Exibido no Festival de Rio de 2008, "Guerra Sem Cortes" ("Redacted"), um libelo contra a intervenção militar de Bush no Iraque, teve melhor sorte e foi pra grade do www.mubi.com. O longa deu a De Palma o prêmio de Melhor Direção em Veneza, na Itália. "Dália Negra", seu último sucesso, lançado em 2006, também sumiu das telas, mas hoje pode ser acessado na Amazon Prime. O que teria expelido um cineasta desse naipe do circuito? Cineasta com 63 anos de carreira.

Nascido em 11 de setembro de 1940, em Newark, Nova Jersey, De Palma estudou Física até estrear como realizador, em 1960, ao rodar o curta-metragem "Icarus". Filho de um cirurgião, a quem acompanhou em muitas operações, De Palma rodou 35 filmes nas últimas cinco décadas. Dirigiu sete curtas entre 1960 e 1966, além de um videoclipe para Bruce Springsteen, desenvolvido a partir da canção "Dancing In The Dark".

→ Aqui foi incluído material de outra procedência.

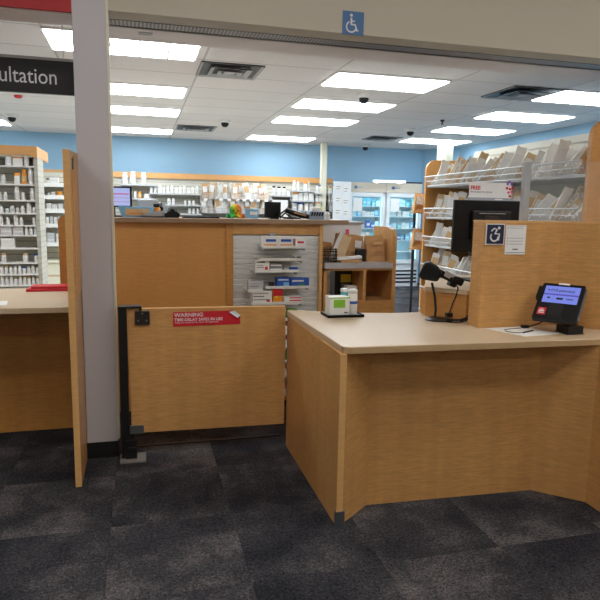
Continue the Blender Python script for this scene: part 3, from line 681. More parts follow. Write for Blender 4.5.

Na seara dos longas-metragens, contabiliza 31 produções, rodadas entre 1968 - quando debutou no formato, com "Murder à La mod" - e 2019 - quando "Dominó" entrou em cartaz, ficando em evidência apenas em Israel e na Hungria. Avaliando-se tudo de bom que o diretor assinou, "Dublê de corpo" (1984), "Scarface" (1983) e "Carrie, a estranha" (1976) são considerados obras-primas em sua carreira, cujos maiores êxitos comerciais foram projetos de "encomenda". Seus blockbusters: "Os Intocáveis" (1987), cujo faturamento beirou US$ 76,2 milhões, e "Missão: Impossível" (2006), que registrou uma arrecadação mundial de US$ 456,7 milhões.

Controverso por excelência, classificado como misógino e voyeurista, De Palma foi, durante décadas, classificado como um pastichador de Alfred Hitchcock, até que uma retrospectiva realizada em 2002 no Centre Pompidou recontextualizou sua filmografia, buscando uma identidade autoral própria para além de suas referências. Em 2007, quando lançou "Guerra sem cortes" no Lido, usando elementos da linguagem digital retirados do YouTube, o cineasta declarou: "Hitchcock é o maior mestre da arte contar histórias a partir de imagens e se eu uso alguma referência de sua gramática esses elementos complexificam o que eu conto. Mas acho que hoje, após quase 50 anos como diretor, eu já tenho meus próprios métodos configurando um estilo".